Un syndicat est libre d'investir dans des causes sociales ou des campagnes. Je le sais, puisque j'ai déjà été dirigeant syndical. Les membres d'un syndicat savent comment leur argent est dépensé. Il est ridicule qu'un parti laisse entendre aux Canadiens moyens que les travailleurs ne savent pas à quoi servent leurs cotisations syndicales. Nous savons tous qu'il s'agit tout simplement de faits inventés de toutes pièces pour démontrer la soi-disant pertinence de ces mesures.
Ces deux mesures législatives ont ébranlé l'équilibre précaire que les législateurs canadiens essaient depuis longtemps de maintenir. Les dispositions législatives en cause seront abrogées parce que nous voulons que les rapports entre le milieu syndical, le gouvernement et les employeurs soient respectés et que les négociations collectives se fassent comme elles se sont toujours faites, c'est-à-dire entre l'employeur et les syndicats. Les parties finiront par s'entendre. Voilà ce que le projet de loi fera pour les travailleurs canadiens et les employeurs.

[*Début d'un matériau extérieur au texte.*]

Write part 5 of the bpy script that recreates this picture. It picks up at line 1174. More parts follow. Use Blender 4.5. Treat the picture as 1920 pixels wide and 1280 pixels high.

J'aimerais parler brièvement de l'importance des nouveaux rapports du gouvernement avec le milieu syndical et avec l'ensemble des Canadiens. Au cours des prochains mois, le gouvernement abrogera probablement un certain nombre de mesures législatives que les députés d'en face ont adoptées et qui, selon nous, ne permettent pas de bâtir une société juste. J'espère que les députés de ce côté-ci ne sentiront jamais le besoin de se justifier d'agir ainsi. Nous avons fait campagne en promettant de ne plus permettre que de telles choses se produisent. Nous respecterons le mouvement syndical et les Canadiens. Voilà ce que nous ferons.